Dans un entretien lors d’un « junket » début juillet organisé par Arte, Michel Houellebecq se souvient, « sous toute réserve », qu’il « avait accepté le film de Delépine et Kervern avant celui de Nicloux ».
Ceux qui apprécient l’humour pince sans rire et la vision nihiliste de l’auteur ne seront pas déçus : la vacuité de la société moderne, l’impasse de l’évolution humaine, ou encore cette complaisance dans l’ennui font un lien étonnant entre ces deux films très distincts formellement.
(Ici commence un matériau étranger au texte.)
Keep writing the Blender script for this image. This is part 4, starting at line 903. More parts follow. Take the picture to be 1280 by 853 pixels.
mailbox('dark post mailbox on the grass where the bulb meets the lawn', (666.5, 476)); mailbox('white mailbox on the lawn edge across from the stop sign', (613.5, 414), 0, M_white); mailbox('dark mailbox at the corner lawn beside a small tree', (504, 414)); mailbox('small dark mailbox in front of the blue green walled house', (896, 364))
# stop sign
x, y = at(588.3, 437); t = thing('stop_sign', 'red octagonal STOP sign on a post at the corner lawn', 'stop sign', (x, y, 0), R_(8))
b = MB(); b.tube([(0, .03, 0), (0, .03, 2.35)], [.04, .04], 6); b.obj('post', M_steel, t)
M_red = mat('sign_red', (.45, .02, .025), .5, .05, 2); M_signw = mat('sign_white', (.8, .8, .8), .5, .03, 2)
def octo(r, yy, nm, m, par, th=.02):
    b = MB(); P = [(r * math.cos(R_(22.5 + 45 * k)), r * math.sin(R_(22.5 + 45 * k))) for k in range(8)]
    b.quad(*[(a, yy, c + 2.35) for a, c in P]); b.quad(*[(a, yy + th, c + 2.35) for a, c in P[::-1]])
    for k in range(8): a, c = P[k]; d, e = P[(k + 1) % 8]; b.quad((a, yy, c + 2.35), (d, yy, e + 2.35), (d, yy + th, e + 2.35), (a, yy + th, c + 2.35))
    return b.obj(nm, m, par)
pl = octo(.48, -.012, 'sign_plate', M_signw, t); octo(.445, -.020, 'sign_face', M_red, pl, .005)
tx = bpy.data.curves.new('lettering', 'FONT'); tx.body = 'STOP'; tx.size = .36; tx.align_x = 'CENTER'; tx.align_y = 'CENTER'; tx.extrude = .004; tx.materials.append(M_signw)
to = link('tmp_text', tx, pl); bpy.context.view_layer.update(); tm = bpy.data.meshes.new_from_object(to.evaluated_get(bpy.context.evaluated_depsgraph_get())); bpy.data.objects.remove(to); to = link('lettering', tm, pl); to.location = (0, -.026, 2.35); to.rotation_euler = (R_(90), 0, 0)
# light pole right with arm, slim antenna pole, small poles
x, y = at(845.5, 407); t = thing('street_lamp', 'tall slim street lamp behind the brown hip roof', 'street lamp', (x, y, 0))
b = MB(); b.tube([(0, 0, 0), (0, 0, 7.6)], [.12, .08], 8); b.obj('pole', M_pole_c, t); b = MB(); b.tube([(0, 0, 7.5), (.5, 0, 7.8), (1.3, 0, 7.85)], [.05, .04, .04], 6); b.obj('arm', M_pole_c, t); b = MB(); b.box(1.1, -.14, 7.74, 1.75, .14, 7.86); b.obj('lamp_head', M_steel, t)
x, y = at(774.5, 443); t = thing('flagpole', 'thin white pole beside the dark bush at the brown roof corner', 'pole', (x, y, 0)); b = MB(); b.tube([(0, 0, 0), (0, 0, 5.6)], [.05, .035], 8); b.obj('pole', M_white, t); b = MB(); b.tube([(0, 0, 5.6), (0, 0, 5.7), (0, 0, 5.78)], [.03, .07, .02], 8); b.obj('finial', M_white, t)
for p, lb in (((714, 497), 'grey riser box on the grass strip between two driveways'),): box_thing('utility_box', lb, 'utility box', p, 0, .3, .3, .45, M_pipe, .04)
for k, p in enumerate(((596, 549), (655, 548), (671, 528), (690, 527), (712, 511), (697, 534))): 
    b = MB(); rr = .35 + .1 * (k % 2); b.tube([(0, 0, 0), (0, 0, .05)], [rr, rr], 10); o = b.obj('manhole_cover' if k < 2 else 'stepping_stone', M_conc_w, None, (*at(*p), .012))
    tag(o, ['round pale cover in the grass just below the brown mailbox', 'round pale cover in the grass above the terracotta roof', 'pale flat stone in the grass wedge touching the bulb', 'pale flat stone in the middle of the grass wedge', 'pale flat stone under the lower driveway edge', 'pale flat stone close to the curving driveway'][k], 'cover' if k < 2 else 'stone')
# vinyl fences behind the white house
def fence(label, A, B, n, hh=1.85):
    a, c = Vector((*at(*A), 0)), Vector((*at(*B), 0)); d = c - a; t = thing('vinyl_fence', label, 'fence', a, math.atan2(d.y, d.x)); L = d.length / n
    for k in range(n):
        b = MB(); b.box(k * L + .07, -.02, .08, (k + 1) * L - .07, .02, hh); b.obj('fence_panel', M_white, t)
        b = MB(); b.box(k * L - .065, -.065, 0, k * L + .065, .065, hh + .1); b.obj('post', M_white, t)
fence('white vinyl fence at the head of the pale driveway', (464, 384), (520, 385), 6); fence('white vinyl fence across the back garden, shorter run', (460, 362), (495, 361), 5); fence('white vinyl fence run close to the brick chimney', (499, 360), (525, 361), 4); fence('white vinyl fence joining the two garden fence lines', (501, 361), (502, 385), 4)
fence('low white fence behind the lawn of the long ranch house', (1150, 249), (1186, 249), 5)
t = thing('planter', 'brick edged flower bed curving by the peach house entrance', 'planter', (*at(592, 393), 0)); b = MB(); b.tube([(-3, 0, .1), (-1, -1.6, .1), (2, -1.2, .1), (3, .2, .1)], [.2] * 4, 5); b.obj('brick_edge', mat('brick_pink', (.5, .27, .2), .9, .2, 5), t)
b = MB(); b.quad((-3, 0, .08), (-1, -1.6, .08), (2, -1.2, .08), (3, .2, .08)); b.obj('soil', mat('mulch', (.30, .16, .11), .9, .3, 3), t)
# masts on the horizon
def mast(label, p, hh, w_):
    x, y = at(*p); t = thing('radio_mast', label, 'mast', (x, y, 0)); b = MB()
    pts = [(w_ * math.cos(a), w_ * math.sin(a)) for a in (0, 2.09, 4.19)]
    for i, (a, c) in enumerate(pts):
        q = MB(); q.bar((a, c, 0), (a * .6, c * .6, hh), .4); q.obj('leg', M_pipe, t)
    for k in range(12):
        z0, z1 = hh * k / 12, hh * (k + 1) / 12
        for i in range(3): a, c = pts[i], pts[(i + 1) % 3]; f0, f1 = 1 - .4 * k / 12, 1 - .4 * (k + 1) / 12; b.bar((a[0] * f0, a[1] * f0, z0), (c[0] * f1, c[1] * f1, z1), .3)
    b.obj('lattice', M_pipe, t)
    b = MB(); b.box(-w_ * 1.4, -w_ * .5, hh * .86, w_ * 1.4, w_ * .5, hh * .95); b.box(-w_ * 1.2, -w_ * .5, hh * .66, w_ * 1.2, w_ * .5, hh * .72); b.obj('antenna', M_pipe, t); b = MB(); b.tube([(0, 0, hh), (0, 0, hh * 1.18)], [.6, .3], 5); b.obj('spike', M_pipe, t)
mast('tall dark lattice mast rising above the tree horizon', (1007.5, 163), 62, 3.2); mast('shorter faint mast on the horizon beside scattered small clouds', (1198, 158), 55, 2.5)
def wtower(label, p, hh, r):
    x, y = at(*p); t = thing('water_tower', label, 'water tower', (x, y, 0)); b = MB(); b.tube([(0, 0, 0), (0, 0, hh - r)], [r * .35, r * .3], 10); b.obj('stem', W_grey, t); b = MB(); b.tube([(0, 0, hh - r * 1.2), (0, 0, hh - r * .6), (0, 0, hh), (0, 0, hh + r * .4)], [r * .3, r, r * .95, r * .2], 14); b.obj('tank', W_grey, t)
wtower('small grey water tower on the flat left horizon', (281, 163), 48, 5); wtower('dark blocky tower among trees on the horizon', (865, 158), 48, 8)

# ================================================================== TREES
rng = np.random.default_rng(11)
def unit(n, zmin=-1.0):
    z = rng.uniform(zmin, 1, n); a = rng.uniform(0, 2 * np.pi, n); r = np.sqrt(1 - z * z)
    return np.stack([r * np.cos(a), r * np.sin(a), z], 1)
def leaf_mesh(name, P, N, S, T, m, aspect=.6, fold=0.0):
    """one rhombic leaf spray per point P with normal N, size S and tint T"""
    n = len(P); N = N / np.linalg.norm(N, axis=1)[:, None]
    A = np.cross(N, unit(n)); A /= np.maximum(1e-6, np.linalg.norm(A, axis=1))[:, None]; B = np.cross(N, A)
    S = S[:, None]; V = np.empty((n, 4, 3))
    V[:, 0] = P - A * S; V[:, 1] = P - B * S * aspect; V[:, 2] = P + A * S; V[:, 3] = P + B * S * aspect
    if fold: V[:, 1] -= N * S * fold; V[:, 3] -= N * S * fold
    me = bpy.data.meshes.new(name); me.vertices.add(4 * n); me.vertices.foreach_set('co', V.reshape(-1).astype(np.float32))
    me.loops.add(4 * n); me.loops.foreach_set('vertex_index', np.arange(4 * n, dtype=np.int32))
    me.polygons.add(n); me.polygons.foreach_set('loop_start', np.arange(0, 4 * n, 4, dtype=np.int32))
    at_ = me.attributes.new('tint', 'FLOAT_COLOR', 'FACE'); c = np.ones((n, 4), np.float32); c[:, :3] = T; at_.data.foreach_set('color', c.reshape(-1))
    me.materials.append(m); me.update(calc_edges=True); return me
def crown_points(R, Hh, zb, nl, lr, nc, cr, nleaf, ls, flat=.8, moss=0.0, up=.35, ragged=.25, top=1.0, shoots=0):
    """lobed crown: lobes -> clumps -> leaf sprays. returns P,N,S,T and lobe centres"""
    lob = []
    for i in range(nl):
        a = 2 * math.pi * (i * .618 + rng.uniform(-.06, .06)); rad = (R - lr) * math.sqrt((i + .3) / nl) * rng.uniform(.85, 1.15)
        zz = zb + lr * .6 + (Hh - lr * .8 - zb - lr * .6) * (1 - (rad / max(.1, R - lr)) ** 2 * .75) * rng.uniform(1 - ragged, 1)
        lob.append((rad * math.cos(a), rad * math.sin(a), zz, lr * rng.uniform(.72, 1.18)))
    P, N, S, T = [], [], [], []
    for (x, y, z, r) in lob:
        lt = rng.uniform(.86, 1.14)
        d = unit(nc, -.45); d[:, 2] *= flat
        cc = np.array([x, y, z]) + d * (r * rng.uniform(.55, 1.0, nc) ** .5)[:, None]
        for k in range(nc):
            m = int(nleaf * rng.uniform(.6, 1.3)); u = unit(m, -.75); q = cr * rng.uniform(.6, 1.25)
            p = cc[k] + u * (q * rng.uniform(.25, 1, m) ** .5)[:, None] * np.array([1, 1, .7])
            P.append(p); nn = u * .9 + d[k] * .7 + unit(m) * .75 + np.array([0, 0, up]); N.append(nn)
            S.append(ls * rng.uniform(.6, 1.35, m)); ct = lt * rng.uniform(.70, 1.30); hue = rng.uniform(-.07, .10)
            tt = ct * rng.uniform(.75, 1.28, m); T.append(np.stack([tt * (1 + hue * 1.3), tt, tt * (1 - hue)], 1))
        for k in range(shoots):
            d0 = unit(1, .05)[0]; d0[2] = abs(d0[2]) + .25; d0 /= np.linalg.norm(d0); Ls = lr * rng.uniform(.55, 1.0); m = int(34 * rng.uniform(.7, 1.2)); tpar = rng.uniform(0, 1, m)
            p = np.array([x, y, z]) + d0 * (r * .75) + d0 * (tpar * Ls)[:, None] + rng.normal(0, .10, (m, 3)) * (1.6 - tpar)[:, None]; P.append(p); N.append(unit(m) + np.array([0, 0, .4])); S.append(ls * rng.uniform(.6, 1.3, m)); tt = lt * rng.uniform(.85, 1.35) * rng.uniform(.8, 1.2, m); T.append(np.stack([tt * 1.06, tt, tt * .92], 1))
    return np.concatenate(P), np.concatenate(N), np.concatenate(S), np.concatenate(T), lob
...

Mais les deux œuvres ont d'autres traits communs: les cinéastes transforment Houellebecq en porte-parole d’une vision du monde très « houellebecquienne ». Guillaume Nicloux filme un portrait de l’écrivain sous forme de documentaire dans un environnement fictif à partir d’un fait divers réel : une rumeur avait parcouru les médias sur un possible kidnapping de l’auteur. A partir de ce mensonge médiatique, Houellebecq est plongé dans un polar dans un décor à la Depardon.
Houellebecq, qui ne s’aime pas (« J’ai 56 ans et je suis obsolète », lui fait-on dire dans Near Death Experience), s’exerce ainsi à l’exercice narcissique du jeu.
Guillaume Nicloux, qui avait présenté son film au dernier Festival de Berlin, avoue qu’il voulait « découvrir une facette de Michel Houellebecq que le spectateur connaissait moins ». Le comédien précise qu’il y a des « choses qui sont proches de [son] réel, notamment au début ». Mais il n’écoute pas de musique quand il écrit, contrairement à ce qui est filmé.
La même intention de sincérité à l’égard du personnage que représente l’écrivain traverse le film de Delépine et Kerven, qui réussissent à le rendre aimable et touchant.
Lors de la conférence, Michel Houellebecq a confié qu’il avait « l’impression très nette que ce qui est à nu ce n’est pas tellement » lui mais sa « fonction » d’écrivain. « Ecrivain, c’est un métier qui intrigue » ajoute-t-il. Dans les deux films, l’auteur de La carte et le territoire, prix Goncourt 2010, reste lui-même, même si les « situations ne font pas partie de [son] vécu ».
Ancien étudiant de cinéma, l’écrivain n’avait jamais été acteur. « J’avais tenté de faire un film. Être acteur m’a permis de diminuer mon incompréhension. »
Ironiquement, ces deux Ovnis cinématographiques se terminent dans une voiture. Dans Near Death Experience, c’est l’instrument de la mort. Dans L’enlèvement de Michel Houellebecq, c’est celui de la liberté. Guillaume Nicloux avait demandé à l’écrivain ce qu’il n’avait jamais fait de sa vie et qu’il souhaiterait faire dans un film. Il a répondu : « rouler à 300 kilomètres/heure ». Avant de tourner la scène, il a rédigé son testament : « Je ne suis pas mécontent de ma vie. Si ça doit s’arrêter demain, ça me va ».
Pour l’instant, il rédige son prochain roman.